The complete listing should be restated exactly.
◇ ◇ ◇
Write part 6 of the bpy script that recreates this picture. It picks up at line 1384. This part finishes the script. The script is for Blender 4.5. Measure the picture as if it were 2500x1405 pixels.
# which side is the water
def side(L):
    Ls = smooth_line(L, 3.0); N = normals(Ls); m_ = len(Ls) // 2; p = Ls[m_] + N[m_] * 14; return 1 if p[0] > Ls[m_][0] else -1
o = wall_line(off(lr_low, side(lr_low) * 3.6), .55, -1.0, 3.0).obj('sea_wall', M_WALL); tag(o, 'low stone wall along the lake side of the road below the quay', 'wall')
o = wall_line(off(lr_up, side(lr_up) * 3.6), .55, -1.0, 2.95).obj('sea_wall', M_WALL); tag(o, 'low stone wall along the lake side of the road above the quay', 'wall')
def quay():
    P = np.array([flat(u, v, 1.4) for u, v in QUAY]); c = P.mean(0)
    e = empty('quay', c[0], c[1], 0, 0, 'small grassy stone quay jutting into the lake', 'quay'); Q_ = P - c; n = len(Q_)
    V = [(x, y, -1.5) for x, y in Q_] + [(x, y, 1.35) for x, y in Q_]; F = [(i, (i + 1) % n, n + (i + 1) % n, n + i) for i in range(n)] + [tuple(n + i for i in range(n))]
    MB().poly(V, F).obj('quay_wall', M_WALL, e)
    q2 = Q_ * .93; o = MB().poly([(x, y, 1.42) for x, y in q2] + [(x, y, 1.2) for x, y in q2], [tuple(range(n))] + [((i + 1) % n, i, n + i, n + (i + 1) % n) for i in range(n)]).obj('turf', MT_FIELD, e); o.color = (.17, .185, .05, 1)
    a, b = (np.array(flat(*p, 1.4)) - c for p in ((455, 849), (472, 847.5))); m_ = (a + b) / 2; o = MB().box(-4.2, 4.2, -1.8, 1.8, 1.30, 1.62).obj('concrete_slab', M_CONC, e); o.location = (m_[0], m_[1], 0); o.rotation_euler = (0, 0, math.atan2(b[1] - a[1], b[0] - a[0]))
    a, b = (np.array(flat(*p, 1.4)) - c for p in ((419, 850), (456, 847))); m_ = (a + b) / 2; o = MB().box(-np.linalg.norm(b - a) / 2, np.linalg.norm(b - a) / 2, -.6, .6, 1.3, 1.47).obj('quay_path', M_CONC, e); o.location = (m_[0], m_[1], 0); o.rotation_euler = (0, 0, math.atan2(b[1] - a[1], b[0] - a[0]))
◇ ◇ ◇
#### Finished task
Write part 6 of the bpy script that recreates this picture. It picks up at line 1384. This part finishes the script. The script is for Blender 4.5. Measure the picture as if it were 2500x1405 pixels.
# which side is the water
def side(L):
    Ls = smooth_line(L, 3.0); N = normals(Ls); m_ = len(Ls) // 2; p = Ls[m_] + N[m_] * 14; return 1 if p[0] > Ls[m_][0] else -1
o = wall_line(off(lr_low, side(lr_low) * 3.6), .55, -1.0, 3.0).obj('sea_wall', M_WALL); tag(o, 'low stone wall along the lake side of the road below the quay', 'wall')
o = wall_line(off(lr_up, side(lr_up) * 3.6), .55, -1.0, 2.95).obj('sea_wall', M_WALL); tag(o, 'low stone wall along the lake side of the road above the quay', 'wall')
def quay():
    P = np.array([flat(u, v, 1.4) for u, v in QUAY]); c = P.mean(0)
    e = empty('quay', c[0], c[1], 0, 0, 'small grassy stone quay jutting into the lake', 'quay'); Q_ = P - c; n = len(Q_)
    V = [(x, y, -1.5) for x, y in Q_] + [(x, y, 1.35) for x, y in Q_]; F = [(i, (i + 1) % n, n + (i + 1) % n, n + i) for i in range(n)] + [tuple(n + i for i in range(n))]
    MB().poly(V, F).obj('quay_wall', M_WALL, e)
    q2 = Q_ * .93; o = MB().poly([(x, y, 1.42) for x, y in q2] + [(x, y, 1.2) for x, y in q2], [tuple(range(n))] + [((i + 1) % n, i, n + i, n + (i + 1) % n) for i in range(n)]).obj('turf', MT_FIELD, e); o.color = (.17, .185, .05, 1)
    a, b = (np.array(flat(*p, 1.4)) - c for p in ((455, 849), (472, 847.5))); m_ = (a + b) / 2; o = MB().box(-4.2, 4.2, -1.8, 1.8, 1.30, 1.62).obj('concrete_slab', M_CONC, e); o.location = (m_[0], m_[1], 0); o.rotation_euler = (0, 0, math.atan2(b[1] - a[1], b[0] - a[0]))
    a, b = (np.array(flat(*p, 1.4)) - c for p in ((419, 850), (456, 847))); m_ = (a + b) / 2; o = MB().box(-np.linalg.norm(b - a) / 2, np.linalg.norm(b - a) / 2, -.6, .6, 1.3, 1.47).obj('quay_path', M_CONC, e); o.location = (m_[0], m_[1], 0); o.rotation_euler = (0, 0, math.atan2(b[1] - a[1], b[0] - a[0]))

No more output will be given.